Ethiopia Photos

Mursi Tribe, Ethiopia. Photograph by Miro May, National Geographic Your Shot. Clad in chalky white tribal paint, members of the Mursi tribe stare down a photographer’s camera in Mago National Park. Located in southwestern Ethiopia and bordered by mountains and the Omo River, the Mursi’s home is one of the most isolated regions in the country. The tribe’s women are often recognized for the large clay plates worn in their lower lips.

Lalibela Church. Photograph by Philippe Bourseiller/Image Bank. The town of Lalibela in northern Ethiopia is renowned for 12 Christian churches that were hewed out of solid stone some 800 years ago. The most stunning is Bieta Giyorgis, shown here, a massive monolith 40 feet (12 meters) tall, intricately carved and shaped like a cross.

Close-up of a male gelada monkey. Photograph by Michael Nichols/National Geographic. Gelada monkeys, the last surviving species of a once numerous genus of grazing primates, live only in the high mountain meadows of north-central Ethiopia. Though somewhat protected by the remoteness of their location, they’re facing pressure from humans as hunters and farmers encroach. Only about 100,000 to 200,000 geladas remain.

Mursi Tribeswoman. Photograph by Jodi Cobb/National Geographic. Among the Mursi tribeswomen of Ethiopia’s Omo Valley, lip plates are a source of pride and a sign of strength. When a girl is 15 or 16, her lower lip is cut and held open by a wooden plug. Over the next several months, progressively larger plugs are inserted to stretch the lip. Not all girls continue until they can wear plates of the size shown here.

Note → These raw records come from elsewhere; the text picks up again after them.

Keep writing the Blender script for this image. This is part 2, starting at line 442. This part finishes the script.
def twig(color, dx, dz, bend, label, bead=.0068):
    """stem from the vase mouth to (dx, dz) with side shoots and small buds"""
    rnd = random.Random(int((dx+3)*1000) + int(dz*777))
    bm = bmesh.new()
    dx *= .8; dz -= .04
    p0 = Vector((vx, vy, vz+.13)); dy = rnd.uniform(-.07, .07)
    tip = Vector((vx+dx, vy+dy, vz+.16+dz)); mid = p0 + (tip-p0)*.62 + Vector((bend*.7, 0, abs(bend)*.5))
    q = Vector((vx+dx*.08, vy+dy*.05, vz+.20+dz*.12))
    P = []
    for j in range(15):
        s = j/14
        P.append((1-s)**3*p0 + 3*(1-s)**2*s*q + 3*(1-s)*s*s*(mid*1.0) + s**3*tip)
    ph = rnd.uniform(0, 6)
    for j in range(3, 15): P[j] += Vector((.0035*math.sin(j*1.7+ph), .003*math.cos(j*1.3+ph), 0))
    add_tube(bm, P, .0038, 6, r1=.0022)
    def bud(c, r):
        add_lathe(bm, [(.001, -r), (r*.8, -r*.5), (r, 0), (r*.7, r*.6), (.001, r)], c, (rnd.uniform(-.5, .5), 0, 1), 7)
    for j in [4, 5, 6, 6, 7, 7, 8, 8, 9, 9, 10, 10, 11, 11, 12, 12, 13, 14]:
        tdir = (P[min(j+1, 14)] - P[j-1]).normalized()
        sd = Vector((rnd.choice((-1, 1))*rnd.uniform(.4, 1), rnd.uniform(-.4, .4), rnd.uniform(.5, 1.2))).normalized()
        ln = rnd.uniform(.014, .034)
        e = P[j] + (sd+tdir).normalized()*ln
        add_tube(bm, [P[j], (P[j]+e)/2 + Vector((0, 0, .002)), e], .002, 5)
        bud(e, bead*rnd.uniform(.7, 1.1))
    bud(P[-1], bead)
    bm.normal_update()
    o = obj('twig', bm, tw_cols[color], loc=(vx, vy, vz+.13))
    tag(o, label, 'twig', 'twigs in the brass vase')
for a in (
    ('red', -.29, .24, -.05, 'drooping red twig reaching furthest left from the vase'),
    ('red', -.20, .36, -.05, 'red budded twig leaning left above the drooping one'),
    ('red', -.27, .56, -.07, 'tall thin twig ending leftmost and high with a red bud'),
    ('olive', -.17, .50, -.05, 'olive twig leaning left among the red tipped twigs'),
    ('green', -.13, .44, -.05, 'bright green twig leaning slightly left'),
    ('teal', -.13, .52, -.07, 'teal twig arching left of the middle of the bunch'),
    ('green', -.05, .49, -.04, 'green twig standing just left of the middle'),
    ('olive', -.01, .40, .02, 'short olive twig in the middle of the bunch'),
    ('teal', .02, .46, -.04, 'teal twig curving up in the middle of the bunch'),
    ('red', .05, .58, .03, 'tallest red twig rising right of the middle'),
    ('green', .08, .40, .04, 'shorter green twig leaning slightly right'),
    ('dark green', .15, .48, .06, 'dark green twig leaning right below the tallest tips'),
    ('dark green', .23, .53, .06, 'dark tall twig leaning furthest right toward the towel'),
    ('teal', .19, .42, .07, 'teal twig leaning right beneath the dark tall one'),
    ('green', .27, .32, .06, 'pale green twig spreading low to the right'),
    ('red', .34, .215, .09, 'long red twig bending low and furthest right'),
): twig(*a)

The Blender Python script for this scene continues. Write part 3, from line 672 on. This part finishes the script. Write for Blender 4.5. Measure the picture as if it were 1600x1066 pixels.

Danakil Depression, Ethiopia. Photograph by Carsten Peter/National Geographic. Disks of travertine, a calcium-rich deposit, ring a hot spring in Ethiopia’s Danakil Depression. Afar tribeswomen extract water from this forbidding landscape by building small stone towers over the geothermal vents. The steam condenses, and the water runs into a reservoir. When it cools, the women pour it into their goatskin bags.